_Problem to solve_: Retype exactly what runs from the first line of the data to the line with "tag(nt_.build('orange_netting', m_orange), 'crumpled", keeping both of those lines and skipping pictures.
— START Material provided —
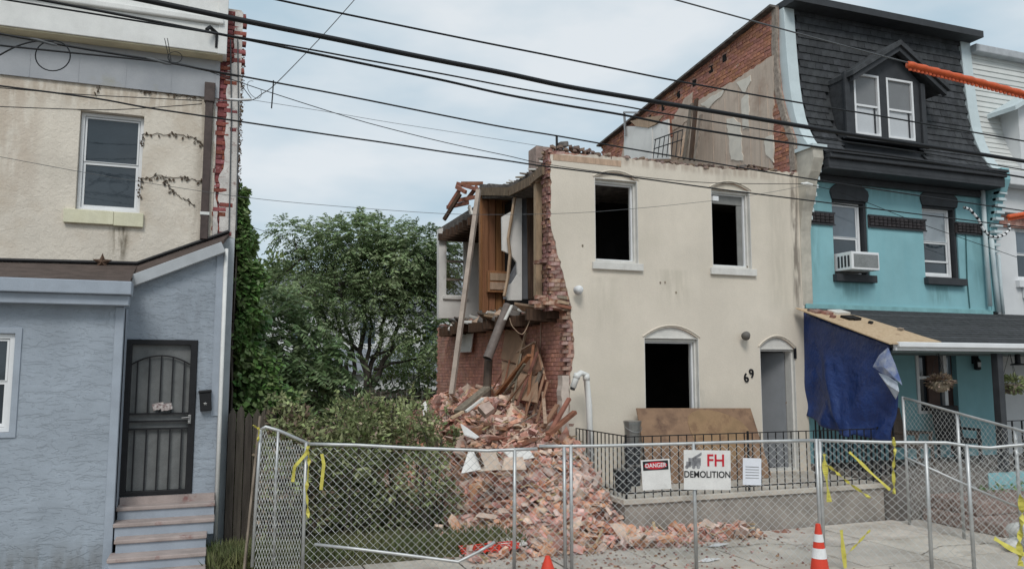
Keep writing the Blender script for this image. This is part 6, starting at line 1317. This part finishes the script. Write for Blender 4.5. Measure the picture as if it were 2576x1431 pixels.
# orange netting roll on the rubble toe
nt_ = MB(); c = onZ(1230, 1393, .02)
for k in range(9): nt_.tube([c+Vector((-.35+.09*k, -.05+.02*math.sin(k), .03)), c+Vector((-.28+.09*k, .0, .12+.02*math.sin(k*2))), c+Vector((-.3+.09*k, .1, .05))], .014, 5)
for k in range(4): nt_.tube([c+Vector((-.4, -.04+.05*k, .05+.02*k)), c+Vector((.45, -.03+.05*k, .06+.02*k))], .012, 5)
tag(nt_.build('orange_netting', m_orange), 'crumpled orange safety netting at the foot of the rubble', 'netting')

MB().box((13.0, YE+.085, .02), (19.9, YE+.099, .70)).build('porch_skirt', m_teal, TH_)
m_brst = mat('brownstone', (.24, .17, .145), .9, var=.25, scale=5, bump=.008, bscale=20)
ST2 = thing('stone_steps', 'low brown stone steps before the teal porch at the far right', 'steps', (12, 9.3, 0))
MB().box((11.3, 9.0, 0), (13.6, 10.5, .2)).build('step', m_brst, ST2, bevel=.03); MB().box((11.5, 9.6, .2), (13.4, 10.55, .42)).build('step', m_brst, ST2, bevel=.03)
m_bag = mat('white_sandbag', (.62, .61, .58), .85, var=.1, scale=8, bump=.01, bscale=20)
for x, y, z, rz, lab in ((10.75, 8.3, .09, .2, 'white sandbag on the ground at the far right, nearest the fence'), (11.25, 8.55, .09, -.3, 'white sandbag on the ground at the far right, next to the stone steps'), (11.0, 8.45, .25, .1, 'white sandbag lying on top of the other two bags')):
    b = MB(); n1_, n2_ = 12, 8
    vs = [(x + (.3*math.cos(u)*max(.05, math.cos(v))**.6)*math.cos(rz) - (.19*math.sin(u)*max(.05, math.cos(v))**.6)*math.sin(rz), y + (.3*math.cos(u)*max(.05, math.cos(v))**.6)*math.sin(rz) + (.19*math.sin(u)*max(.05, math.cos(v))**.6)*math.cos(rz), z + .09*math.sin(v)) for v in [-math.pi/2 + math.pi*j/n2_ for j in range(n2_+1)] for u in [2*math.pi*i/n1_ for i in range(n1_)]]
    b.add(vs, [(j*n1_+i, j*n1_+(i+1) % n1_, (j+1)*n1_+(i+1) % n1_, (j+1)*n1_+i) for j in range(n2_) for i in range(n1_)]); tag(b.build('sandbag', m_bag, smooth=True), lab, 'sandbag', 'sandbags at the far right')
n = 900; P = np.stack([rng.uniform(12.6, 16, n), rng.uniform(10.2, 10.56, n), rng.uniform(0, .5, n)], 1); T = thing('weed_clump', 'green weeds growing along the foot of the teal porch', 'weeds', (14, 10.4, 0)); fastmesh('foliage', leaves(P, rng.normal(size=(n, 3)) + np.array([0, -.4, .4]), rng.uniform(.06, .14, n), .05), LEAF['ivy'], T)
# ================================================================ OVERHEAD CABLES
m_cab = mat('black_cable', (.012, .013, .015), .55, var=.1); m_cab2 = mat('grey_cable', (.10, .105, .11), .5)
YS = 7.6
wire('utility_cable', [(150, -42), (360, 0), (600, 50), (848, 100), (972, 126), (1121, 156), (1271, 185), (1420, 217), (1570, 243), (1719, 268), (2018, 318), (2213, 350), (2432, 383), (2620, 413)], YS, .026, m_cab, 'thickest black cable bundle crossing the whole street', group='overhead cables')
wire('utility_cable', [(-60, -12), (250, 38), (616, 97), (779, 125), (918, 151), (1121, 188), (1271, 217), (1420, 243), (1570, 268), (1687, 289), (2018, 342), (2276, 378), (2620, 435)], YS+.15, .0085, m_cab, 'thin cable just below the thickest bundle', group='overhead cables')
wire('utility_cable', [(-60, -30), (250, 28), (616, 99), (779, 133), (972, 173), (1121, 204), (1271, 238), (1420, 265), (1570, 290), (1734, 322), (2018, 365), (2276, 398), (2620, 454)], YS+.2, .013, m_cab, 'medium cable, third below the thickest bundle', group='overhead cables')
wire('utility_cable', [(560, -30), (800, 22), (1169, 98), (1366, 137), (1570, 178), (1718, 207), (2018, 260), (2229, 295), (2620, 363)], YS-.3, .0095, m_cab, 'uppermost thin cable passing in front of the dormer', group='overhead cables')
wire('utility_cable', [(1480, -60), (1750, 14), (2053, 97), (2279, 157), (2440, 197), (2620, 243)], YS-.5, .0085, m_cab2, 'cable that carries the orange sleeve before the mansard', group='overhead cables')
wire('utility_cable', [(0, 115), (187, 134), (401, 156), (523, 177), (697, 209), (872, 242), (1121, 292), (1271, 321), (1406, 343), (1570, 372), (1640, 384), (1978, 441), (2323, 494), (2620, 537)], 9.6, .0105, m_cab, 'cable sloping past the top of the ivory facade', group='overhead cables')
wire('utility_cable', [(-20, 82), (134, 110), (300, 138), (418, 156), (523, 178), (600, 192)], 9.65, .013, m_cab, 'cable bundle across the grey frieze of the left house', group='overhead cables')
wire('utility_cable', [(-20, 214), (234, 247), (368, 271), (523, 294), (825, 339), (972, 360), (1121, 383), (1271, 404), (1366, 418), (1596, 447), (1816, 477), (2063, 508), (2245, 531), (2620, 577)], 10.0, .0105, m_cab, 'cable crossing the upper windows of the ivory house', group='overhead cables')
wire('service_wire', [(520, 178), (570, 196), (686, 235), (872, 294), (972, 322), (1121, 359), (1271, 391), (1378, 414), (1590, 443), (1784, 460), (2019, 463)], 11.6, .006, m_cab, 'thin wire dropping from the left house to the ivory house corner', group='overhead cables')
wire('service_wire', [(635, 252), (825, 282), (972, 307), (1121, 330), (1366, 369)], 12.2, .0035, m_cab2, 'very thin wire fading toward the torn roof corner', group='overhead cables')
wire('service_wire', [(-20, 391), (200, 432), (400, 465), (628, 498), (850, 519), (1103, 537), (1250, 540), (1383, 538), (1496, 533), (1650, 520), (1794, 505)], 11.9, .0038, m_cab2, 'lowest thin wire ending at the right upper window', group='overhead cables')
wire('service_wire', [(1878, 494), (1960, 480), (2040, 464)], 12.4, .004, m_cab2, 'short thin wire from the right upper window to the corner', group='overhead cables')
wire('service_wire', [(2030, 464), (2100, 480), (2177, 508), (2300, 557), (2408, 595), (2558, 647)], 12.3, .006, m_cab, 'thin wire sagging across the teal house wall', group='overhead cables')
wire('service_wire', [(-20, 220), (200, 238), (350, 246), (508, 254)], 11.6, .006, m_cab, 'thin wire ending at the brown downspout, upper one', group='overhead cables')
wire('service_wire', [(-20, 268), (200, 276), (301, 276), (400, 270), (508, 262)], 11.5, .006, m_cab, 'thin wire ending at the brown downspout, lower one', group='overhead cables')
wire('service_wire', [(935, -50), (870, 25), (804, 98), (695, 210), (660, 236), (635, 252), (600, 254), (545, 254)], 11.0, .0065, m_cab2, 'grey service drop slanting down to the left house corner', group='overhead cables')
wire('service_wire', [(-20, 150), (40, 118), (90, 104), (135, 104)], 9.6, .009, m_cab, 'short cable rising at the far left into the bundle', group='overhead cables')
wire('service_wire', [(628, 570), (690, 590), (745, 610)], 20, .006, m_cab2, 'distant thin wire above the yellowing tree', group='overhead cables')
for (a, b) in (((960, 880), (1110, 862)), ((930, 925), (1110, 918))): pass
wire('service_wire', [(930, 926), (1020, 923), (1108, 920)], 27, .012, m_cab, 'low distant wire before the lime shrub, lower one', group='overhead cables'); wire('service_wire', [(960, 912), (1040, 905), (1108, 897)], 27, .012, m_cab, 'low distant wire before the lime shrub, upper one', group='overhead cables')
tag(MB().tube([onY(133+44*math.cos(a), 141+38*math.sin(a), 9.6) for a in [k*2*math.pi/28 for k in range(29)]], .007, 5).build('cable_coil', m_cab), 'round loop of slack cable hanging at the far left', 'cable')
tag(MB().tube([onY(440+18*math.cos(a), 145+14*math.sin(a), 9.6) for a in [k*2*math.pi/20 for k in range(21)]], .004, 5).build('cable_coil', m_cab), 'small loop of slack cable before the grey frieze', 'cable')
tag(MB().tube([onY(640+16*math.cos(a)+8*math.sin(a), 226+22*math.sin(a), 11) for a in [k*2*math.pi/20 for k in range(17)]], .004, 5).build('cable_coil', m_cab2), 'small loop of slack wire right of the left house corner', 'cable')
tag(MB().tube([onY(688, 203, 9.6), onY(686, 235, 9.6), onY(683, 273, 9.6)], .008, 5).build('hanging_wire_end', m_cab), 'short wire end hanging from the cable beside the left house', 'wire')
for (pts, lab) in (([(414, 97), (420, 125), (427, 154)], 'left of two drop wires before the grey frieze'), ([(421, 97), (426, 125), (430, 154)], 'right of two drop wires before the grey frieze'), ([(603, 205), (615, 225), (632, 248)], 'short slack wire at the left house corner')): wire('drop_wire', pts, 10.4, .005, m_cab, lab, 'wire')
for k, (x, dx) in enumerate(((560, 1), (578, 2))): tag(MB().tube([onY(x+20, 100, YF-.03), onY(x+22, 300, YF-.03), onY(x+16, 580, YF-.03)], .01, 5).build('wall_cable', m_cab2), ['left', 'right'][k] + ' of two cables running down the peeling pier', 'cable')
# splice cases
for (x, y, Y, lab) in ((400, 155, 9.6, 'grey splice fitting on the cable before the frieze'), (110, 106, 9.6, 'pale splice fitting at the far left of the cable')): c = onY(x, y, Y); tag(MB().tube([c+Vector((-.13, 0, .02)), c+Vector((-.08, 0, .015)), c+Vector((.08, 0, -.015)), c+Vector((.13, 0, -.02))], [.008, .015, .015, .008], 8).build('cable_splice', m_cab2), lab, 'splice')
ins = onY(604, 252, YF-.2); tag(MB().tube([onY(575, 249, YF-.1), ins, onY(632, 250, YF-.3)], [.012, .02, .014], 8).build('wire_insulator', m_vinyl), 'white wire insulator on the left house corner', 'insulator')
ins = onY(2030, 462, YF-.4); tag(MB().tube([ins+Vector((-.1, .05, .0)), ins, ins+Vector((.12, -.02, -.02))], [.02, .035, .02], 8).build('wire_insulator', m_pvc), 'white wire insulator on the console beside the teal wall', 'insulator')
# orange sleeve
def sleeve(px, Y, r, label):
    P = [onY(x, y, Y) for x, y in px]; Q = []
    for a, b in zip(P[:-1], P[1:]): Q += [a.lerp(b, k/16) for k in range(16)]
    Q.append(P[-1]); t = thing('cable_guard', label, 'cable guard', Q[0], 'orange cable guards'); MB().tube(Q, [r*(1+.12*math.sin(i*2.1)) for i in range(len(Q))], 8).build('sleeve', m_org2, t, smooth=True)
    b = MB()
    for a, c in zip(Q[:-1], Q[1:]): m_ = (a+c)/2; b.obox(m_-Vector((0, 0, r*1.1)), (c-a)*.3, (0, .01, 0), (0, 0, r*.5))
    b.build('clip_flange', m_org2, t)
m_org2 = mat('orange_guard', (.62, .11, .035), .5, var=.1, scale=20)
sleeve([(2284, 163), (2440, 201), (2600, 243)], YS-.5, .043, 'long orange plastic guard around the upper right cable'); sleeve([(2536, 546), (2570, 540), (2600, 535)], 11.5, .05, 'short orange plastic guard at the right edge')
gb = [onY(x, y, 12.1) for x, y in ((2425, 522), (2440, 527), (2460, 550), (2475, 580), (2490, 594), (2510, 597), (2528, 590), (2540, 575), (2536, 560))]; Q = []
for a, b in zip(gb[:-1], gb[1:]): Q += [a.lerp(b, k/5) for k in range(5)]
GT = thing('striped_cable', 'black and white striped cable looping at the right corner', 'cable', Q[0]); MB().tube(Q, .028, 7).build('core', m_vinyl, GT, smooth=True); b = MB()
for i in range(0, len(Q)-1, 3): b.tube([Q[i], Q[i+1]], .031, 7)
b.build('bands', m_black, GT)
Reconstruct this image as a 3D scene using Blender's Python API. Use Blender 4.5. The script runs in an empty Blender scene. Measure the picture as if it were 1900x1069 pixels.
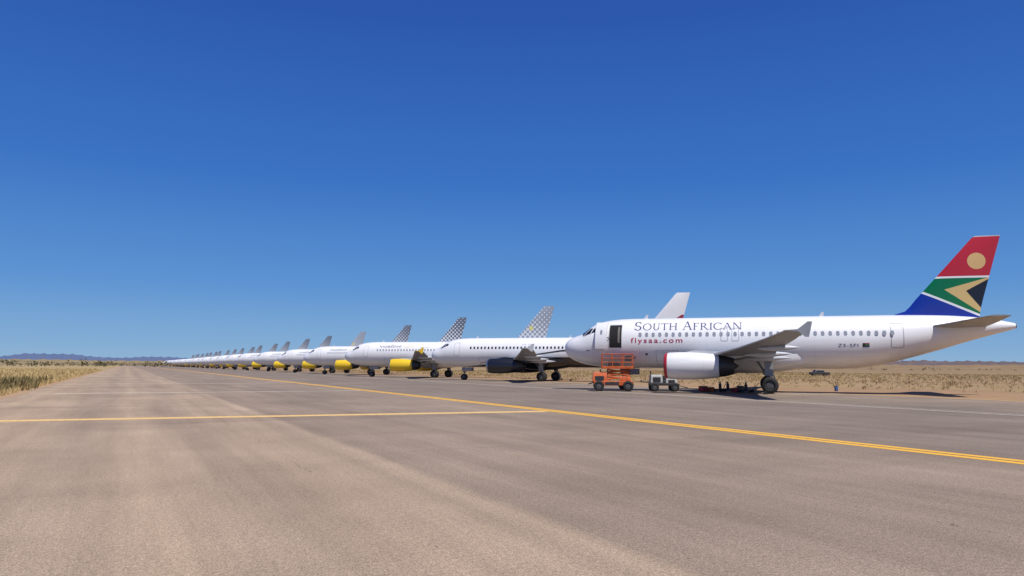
— END Material provided —
_The solution_:
Keep writing the Blender script for this image. This is part 6, starting at line 1317. This part finishes the script. Write for Blender 4.5. Measure the picture as if it were 2576x1431 pixels.
# orange netting roll on the rubble toe
nt_ = MB(); c = onZ(1230, 1393, .02)
for k in range(9): nt_.tube([c+Vector((-.35+.09*k, -.05+.02*math.sin(k), .03)), c+Vector((-.28+.09*k, .0, .12+.02*math.sin(k*2))), c+Vector((-.3+.09*k, .1, .05))], .014, 5)
for k in range(4): nt_.tube([c+Vector((-.4, -.04+.05*k, .05+.02*k)), c+Vector((.45, -.03+.05*k, .06+.02*k))], .012, 5)
tag(nt_.build('orange_netting', m_orange), 'crumpled orange safety netting at the foot of the rubble', 'netting')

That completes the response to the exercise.